The Blue & Gray Press

The University of Mary Washington Student Newspaper

Va. Speaker Howell begins youth outreach at UMW

3 min read
By ANDREW CRIDER William Howell, the Republican Speaker of the Virginia House of Delegates visited the University of Mary Washington to speak to the UMW College Republicans last week.


William Howell, the Republican Speaker of the Virginia House of Delegates visited the University of Mary Washington to speak to the UMW College Republicans last week. Howell spoke about the latest legislation session of the General Assembly to club members in attendance, as well as representatives from the state chapter of Young Republicans.

Howell discussed actions of Democratic Governor Terry McAuliffe, higher education, budget plans, campus sexual assault reform efforts and a recent controversial ethics bill that Howell played a central part in passing.
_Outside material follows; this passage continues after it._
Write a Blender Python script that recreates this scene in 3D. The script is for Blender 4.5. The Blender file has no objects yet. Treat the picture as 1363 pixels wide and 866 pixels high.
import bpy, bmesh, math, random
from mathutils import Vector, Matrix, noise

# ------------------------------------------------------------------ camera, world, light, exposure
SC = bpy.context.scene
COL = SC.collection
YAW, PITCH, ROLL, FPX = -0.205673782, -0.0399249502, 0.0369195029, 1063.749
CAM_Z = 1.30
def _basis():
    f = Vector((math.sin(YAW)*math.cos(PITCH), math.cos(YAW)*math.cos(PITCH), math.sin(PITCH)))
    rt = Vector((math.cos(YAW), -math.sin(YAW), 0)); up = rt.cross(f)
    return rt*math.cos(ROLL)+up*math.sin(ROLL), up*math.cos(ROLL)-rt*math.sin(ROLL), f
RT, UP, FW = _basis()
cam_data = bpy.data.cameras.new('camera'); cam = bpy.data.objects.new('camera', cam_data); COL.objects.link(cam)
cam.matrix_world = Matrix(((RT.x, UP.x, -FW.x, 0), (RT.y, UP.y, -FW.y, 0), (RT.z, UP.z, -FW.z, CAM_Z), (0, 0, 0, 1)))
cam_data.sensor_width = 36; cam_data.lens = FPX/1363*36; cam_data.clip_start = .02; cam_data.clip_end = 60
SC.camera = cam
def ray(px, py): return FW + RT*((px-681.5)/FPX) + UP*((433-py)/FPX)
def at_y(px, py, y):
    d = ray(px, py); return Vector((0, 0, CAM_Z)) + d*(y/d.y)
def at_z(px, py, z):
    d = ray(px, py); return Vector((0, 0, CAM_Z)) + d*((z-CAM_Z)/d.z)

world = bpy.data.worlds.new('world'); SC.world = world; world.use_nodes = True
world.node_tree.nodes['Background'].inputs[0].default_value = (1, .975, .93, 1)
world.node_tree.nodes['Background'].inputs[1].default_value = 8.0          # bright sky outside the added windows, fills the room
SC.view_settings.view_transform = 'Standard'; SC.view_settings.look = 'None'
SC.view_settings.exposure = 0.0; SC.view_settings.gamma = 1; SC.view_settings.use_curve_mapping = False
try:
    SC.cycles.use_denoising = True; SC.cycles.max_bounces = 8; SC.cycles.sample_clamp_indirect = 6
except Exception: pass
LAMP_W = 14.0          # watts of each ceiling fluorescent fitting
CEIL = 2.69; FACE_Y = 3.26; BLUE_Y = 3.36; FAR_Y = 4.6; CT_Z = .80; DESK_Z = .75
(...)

However, Howell primarily took questions about his upcoming reelection and actions as Speaker.

Howell has been a delegate for the 28th district, which covers parts of Fredericksburg and Falmouth, since 1992, and has served as Speaker since 2003 and a member of the House of Delegates since 1987.
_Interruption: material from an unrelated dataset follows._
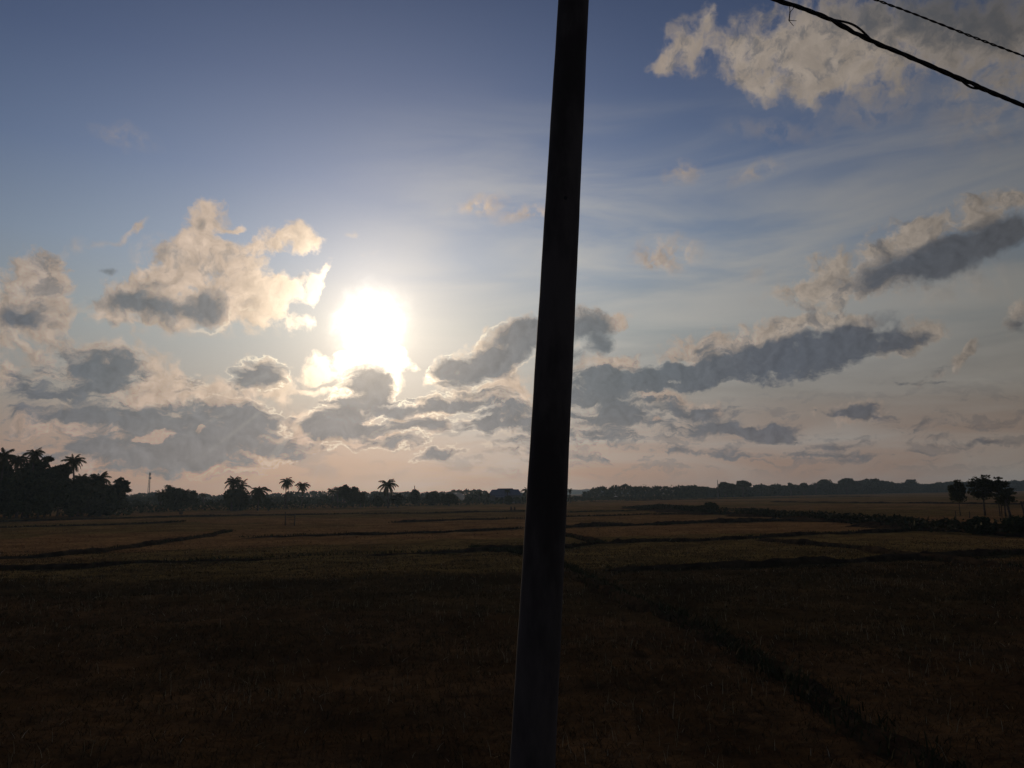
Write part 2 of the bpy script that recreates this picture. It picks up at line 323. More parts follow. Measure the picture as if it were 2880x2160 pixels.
# ------------------------------------------------------------------ ground
def gmat(g, p):
    co = g.new('ShaderNodeTexCoord').outputs['Object']
    big = g.noise(co, 0.035, 4, 0.5); mid = g.noise(co, 0.30, 6, 0.62); fine = g.noise(co, 3.2, 8, 0.68)
    vo = g.new('ShaderNodeTexVoronoi'); mp = g.new('ShaderNodeMapping'); g.put(mp, 0, g.v('ADD', co, g.v('SCALE', g.noise(co, 0.05, 3, 0.5, out=1))))
    mp.inputs['Scale'].default_value = (0.022, 0.05, 1); mp.inputs['Rotation'].default_value = (0,0,0.25); g.put(vo, 'Vector', mp.outputs[0]); vo.inputs['Scale'].default_value = 1
    sc = g.new('ShaderNodeSeparateColor'); g.put(sc, 0, vo.outputs['Color'])
    straw = g.mix(g.ss(mid, 0.3, 0.7), rgb(0.190,0.100,0.040), rgb(0.330,0.188,0.070))
    weed = g.mix(g.ss(mid, 0.35, 0.65), rgb(0.120,0.080,0.028), rgb(0.220,0.150,0.050))
    c = g.mix(g.ss(g.m('MULTIPLY_ADD', sc.outputs[0], 0.45, big), 0.60, 0.85), straw, weed)
    # the nearest plot is mixed towards a darker brown than the ones beyond its bund
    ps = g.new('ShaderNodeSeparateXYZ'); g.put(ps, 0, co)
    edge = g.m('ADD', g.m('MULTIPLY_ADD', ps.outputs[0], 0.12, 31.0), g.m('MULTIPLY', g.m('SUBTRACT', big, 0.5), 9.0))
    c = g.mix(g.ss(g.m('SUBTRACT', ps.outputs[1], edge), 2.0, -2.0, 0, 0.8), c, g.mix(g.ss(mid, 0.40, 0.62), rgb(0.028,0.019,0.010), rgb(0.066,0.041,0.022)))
    c = g.mix(g.ss(fine, 0.54, 0.34, 0, 0.75), c, rgb(0.045,0.027,0.014))
    g.put(p, 'Base Color', c); p.inputs['Roughness'].default_value = 1.0; p.inputs['Specular IOR Level'].default_value = 0.0
    bn = g.new('ShaderNodeBump'); bn.inputs['Strength'].default_value = 0.9; bn.inputs['Distance'].default_value = 0.12
    g.put(bn, 'Height', g.m('ADD', fine, g.m('MULTIPLY', mid, 1.5))); g.put(p, 'Normal', bn.outputs[0])
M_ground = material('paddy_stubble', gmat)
M_bank = simple('bund_earth', (0.030,0.020,0.012), (0.070,0.046,0.024), 1.5, 1.0, 0.6, 0.0)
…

Working under both Democratic and Republican governors, Howell has been Speaker of the House during major moments in the history of Virginia’s General Assembly, including the controversial transvaginal ultrasound bill and four straight budget surpluses. Howell has personally advocated for reform in the Virginia retirement system to cut spending, and he supported former Governor Bob McDonnell’s transportation efforts while advocating for environmental conservation.

Howell has also worked as a board member and chairman of the American Legislative Exchange Council.

This June, Howell faces a primary challenger in Spotsylvania county supervisor and UMW alumna Susan Stimpson. Prior to hosting Speaker Howell, the College Republicans hosted Stimpson.

“I’m looking forward to this primary,” said Howell at the start of the meeting. “Being in elected office is not a privilege. You got to work for it.”

The Stimpson campaign was also represented at the meeting by Stimpson’s campaign manager, Rollin Reisinger. According to Reisinger, his presence was not a campaign event but simply a way to network and maintain relationships with the College Republicans.

Due to a trend of low turnout for primaries, the College Republicans have become a key group to tap for volunteers and support.

“College Republicans are the backbone of success for the campaign,” said Reisinger. “We look forward to working with the College Republicans in both the primary and general elections.”

Howell is not a stranger to UMW and working with its students. In Richmond, Howell worked with UMW alum Andrew Lamar, who was an advisor to Gov. McDonnell and now works as a lobbyist.

“Andrew worked on my campaign the summer after he graduated,” said Howell. “To me, [he] is typical of the students who come from Mary Washington. It’s a good school, good kids,” Howell said.

Although both campaigns were looking for support from individual students in the primary, the chapter itself does not endorse one candidate over the other until after the primary.

According to William Wadsworth, first vice chair of the College Republicans, the chapter has a policy of neutrality.

“It’s against our policy to endorse during primary campaigns,” said Wadsworth. “We want to stay neutral and to be friends with as many people.”

The meeting was also an achievement for the club according to Chairman Nicole Tardif.

“He has done a lot for Mary Washington, and so it is nice to have someone, especially for the position that’s he is in, [as] the Speaker of the House of Delegates, ” said Tardif.

According to Tardif, hosting the Speaker raises the notability and professionalism of the College Republicans.

“It shows how our club is coming back and [becoming] active on campus,” said Tardif.

For club members, hosting the Speaker was an important part of the democratic process.

According to freshman Madison Doehler, it was important that the Speaker came to address his constituency.

“I believe that it symbolizes that there isn’t that big of a gap between us and our officials,” said Doehler.